:: MATERIAL PROVIDED

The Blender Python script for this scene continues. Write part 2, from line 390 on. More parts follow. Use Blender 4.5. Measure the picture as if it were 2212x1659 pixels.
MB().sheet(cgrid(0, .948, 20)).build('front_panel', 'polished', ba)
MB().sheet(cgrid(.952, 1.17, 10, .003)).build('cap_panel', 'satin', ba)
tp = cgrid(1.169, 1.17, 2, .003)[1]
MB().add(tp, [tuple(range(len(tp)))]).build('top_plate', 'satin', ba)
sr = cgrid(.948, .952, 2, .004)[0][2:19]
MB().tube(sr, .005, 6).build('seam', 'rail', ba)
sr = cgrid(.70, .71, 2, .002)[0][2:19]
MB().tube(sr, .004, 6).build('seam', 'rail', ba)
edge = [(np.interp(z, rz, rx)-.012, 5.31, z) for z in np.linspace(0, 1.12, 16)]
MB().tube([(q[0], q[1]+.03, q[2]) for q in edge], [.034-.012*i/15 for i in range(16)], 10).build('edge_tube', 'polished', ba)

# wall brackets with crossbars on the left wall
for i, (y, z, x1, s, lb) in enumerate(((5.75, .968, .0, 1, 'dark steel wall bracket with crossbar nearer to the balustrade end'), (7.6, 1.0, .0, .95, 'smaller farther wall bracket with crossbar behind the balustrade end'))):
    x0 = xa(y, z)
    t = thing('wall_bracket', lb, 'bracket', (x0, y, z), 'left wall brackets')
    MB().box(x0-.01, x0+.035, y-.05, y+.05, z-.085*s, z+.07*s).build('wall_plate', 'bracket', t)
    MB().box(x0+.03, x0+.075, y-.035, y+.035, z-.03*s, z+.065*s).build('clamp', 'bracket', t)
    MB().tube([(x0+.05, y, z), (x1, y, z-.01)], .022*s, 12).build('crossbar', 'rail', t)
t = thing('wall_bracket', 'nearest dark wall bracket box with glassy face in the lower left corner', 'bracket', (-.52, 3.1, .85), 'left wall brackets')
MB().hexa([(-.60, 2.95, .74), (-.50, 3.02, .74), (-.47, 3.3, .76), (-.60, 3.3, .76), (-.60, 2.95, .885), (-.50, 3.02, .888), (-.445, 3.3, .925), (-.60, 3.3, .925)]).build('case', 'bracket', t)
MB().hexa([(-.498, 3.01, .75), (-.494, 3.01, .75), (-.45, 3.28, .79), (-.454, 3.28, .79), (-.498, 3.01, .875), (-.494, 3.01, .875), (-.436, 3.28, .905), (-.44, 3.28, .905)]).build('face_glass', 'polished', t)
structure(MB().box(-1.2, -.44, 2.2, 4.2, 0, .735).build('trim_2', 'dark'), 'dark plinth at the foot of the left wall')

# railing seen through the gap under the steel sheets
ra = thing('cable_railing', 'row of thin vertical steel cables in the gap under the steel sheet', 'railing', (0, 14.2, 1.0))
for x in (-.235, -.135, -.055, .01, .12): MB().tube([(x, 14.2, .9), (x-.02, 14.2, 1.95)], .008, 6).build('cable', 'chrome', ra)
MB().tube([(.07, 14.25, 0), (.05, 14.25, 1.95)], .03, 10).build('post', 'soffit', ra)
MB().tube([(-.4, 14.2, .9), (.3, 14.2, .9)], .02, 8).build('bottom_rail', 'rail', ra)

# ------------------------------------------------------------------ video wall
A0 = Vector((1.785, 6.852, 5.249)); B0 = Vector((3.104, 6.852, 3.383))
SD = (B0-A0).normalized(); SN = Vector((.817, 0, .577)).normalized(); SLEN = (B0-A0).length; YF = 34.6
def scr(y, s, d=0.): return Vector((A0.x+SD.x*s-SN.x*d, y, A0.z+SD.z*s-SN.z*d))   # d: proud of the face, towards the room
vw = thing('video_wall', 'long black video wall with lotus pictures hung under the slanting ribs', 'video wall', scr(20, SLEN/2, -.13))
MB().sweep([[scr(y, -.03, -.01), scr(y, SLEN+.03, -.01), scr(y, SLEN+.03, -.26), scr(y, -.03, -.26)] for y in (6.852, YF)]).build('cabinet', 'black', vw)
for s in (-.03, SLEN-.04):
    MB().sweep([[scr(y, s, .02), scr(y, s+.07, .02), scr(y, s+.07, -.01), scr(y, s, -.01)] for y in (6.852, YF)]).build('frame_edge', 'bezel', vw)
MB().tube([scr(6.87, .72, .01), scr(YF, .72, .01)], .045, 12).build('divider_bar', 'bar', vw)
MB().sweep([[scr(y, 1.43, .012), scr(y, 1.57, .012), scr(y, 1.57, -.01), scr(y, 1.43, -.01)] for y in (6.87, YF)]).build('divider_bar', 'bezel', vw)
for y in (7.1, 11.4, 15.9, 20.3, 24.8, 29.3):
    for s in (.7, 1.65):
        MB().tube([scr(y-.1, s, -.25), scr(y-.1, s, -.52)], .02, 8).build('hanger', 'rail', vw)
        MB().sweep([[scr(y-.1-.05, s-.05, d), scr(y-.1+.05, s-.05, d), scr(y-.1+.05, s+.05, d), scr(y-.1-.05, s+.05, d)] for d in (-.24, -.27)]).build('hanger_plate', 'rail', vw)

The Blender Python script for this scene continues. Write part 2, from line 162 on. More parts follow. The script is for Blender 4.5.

::::

■ **SET PROBLEM**
Extract every record. Keep wording exact.

■ **RESPONSE BELOW**
The Blender Python script for this scene continues. Write part 2, from line 390 on. More parts follow. Use Blender 4.5. Measure the picture as if it were 2212x1659 pixels.
MB().sheet(cgrid(0, .948, 20)).build('front_panel', 'polished', ba)
MB().sheet(cgrid(.952, 1.17, 10, .003)).build('cap_panel', 'satin', ba)
tp = cgrid(1.169, 1.17, 2, .003)[1]
MB().add(tp, [tuple(range(len(tp)))]).build('top_plate', 'satin', ba)
sr = cgrid(.948, .952, 2, .004)[0][2:19]
MB().tube(sr, .005, 6).build('seam', 'rail', ba)
sr = cgrid(.70, .71, 2, .002)[0][2:19]
MB().tube(sr, .004, 6).build('seam', 'rail', ba)
edge = [(np.interp(z, rz, rx)-.012, 5.31, z) for z in np.linspace(0, 1.12, 16)]
MB().tube([(q[0], q[1]+.03, q[2]) for q in edge], [.034-.012*i/15 for i in range(16)], 10).build('edge_tube', 'polished', ba)

# wall brackets with crossbars on the left wall
for i, (y, z, x1, s, lb) in enumerate(((5.75, .968, .0, 1, 'dark steel wall bracket with crossbar nearer to the balustrade end'), (7.6, 1.0, .0, .95, 'smaller farther wall bracket with crossbar behind the balustrade end'))):
    x0 = xa(y, z)
    t = thing('wall_bracket', lb, 'bracket', (x0, y, z), 'left wall brackets')
    MB().box(x0-.01, x0+.035, y-.05, y+.05, z-.085*s, z+.07*s).build('wall_plate', 'bracket', t)
    MB().box(x0+.03, x0+.075, y-.035, y+.035, z-.03*s, z+.065*s).build('clamp', 'bracket', t)
    MB().tube([(x0+.05, y, z), (x1, y, z-.01)], .022*s, 12).build('crossbar', 'rail', t)
t = thing('wall_bracket', 'nearest dark wall bracket box with glassy face in the lower left corner', 'bracket', (-.52, 3.1, .85), 'left wall brackets')
MB().hexa([(-.60, 2.95, .74), (-.50, 3.02, .74), (-.47, 3.3, .76), (-.60, 3.3, .76), (-.60, 2.95, .885), (-.50, 3.02, .888), (-.445, 3.3, .925), (-.60, 3.3, .925)]).build('case', 'bracket', t)
MB().hexa([(-.498, 3.01, .75), (-.494, 3.01, .75), (-.45, 3.28, .79), (-.454, 3.28, .79), (-.498, 3.01, .875), (-.494, 3.01, .875), (-.436, 3.28, .905), (-.44, 3.28, .905)]).build('face_glass', 'polished', t)
structure(MB().box(-1.2, -.44, 2.2, 4.2, 0, .735).build('trim_2', 'dark'), 'dark plinth at the foot of the left wall')

# railing seen through the gap under the steel sheets
ra = thing('cable_railing', 'row of thin vertical steel cables in the gap under the steel sheet', 'railing', (0, 14.2, 1.0))
for x in (-.235, -.135, -.055, .01, .12): MB().tube([(x, 14.2, .9), (x-.02, 14.2, 1.95)], .008, 6).build('cable', 'chrome', ra)
MB().tube([(.07, 14.25, 0), (.05, 14.25, 1.95)], .03, 10).build('post', 'soffit', ra)
MB().tube([(-.4, 14.2, .9), (.3, 14.2, .9)], .02, 8).build('bottom_rail', 'rail', ra)

# ------------------------------------------------------------------ video wall
A0 = Vector((1.785, 6.852, 5.249)); B0 = Vector((3.104, 6.852, 3.383))
SD = (B0-A0).normalized(); SN = Vector((.817, 0, .577)).normalized(); SLEN = (B0-A0).length; YF = 34.6
def scr(y, s, d=0.): return Vector((A0.x+SD.x*s-SN.x*d, y, A0.z+SD.z*s-SN.z*d))   # d: proud of the face, towards the room
vw = thing('video_wall', 'long black video wall with lotus pictures hung under the slanting ribs', 'video wall', scr(20, SLEN/2, -.13))
MB().sweep([[scr(y, -.03, -.01), scr(y, SLEN+.03, -.01), scr(y, SLEN+.03, -.26), scr(y, -.03, -.26)] for y in (6.852, YF)]).build('cabinet', 'black', vw)
for s in (-.03, SLEN-.04):
    MB().sweep([[scr(y, s, .02), scr(y, s+.07, .02), scr(y, s+.07, -.01), scr(y, s, -.01)] for y in (6.852, YF)]).build('frame_edge', 'bezel', vw)
MB().tube([scr(6.87, .72, .01), scr(YF, .72, .01)], .045, 12).build('divider_bar', 'bar', vw)
MB().sweep([[scr(y, 1.43, .012), scr(y, 1.57, .012), scr(y, 1.57, -.01), scr(y, 1.43, -.01)] for y in (6.87, YF)]).build('divider_bar', 'bezel', vw)
for y in (7.1, 11.4, 15.9, 20.3, 24.8, 29.3):
    for s in (.7, 1.65):
        MB().tube([scr(y-.1, s, -.25), scr(y-.1, s, -.52)], .02, 8).build('hanger', 'rail', vw)
        MB().sweep([[scr(y-.1-.05, s-.05, d), scr(y-.1+.05, s-.05, d), scr(y-.1+.05, s+.05, d), scr(y-.1-.05, s+.05, d)] for d in (-.24, -.27)]).build('hanger_plate', 'rail', vw)

The Blender Python script for this scene continues. Write part 2, from line 162 on. More parts follow. The script is for Blender 4.5.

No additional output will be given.